Rate gap for high LTV mortgages closes

Figures released today from Mortgage Brain’s quarterly product data analysis have revealed a sharp reduction in the gap between mortgage rates at different LTV ratios over the past 12 months.

Related topics:  Mortgages
Amy Loddington
9th October 2014
housing market house down decline drop decrease

The analysis, a breakdown of all main product types in the UK mortgage market for a repayment mortgage, is calculated by the lowest rate for a property worth £180,000.

Latest figures - as of 1st October 2014 – show that the lowest rate five year Tracker with a 90% LTV (at 3.65%) is now just 8% higher than the same product with a 60% LTV (3.39%). The same analysis twelve months ago showed a 71% increase between the lowest rate 60% and 90% LTV products.

Similar reductions have also been seen in the gap between the lowest rate two year tracker mortgages. In 2013 the lowest rate 90% LTV product was 112% higher than the same product with a 60% LTV – now, the rate difference has dropped to 73%.

The buy-to-let sector, by comparison, has behaved very differently with current data showing that the gap between the lowest rate two year fixed products (60% and 80% LTV) increased by 9% from 66% in 2013 to 77% as of 1st October 2014.

In (October) 2013 the lowest rate two year tracker with an 80% LTV was 77% higher than its 60% LTV counterpart.

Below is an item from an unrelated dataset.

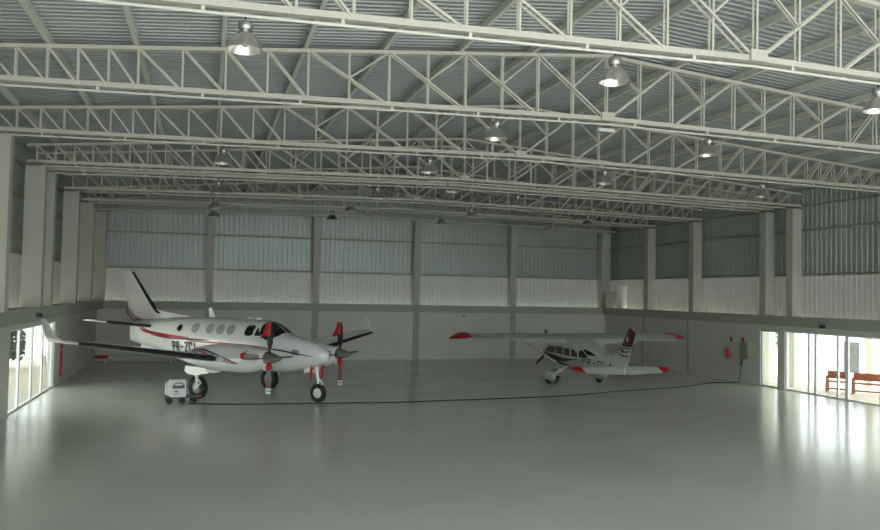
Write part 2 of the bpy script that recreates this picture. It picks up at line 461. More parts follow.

Twelve months on and the gap has widened to 87% with the 80% LTV product currently listed with a rate of 3.73% compared to 1.99% for the 60% LTV product.

Mortgage Brain’s latest analysis also gives an up-to-date picture on mortgage rates over the past three months with mixed movement seen for all main product types.

The lowest rate two year fixed (90% LTV), for example - at 3.39% - has increased by 13% since July 2014, whereas the lowest rate product with a 60% LTV (at 1.49%) dropped 6% over the same period.

Conversely, the lowest rate three year tracker with a 60% LTV dropped 13% over the past three months, with the same product with a 90% LTV holding a rate of 2.95% since July 2014.

Longer term products, however, showed no movement whatsoever over the past three months with the lowest rate five year fixed and tracker mortgages (60% and 90% LTVs) maintaining the same mortgage rates since July 2014.

The most noticeable changes in the BTL market can be seen in the form of the lowest rate two year fixed with a 60% LTV, which has increased 7% over the past three months – up from 2.19% in July to 2.34% as of 1st October 2014.

Two year trackers performed much better, however, with rate reductions being seen since July for the lowest rate 60% and 80% products, which are down 5% and 6% and currently stand at 1.99% and 3.73% respectively.

Mark Lofthouse, CEO of Mortgage Brain, comments,

“Overall the figures from our latest analysis should not come as huge surprise. With the threat of a rise in base rates ever increasing purchase mortgages were always likely to rise.

“The drop in the gap between 90% and 60% LTV rates, however, will be welcomed by those with small deposits. It comes on the back of a number of years when the gap was increasing and should help new home owners to take their first steps on the housing ladder.”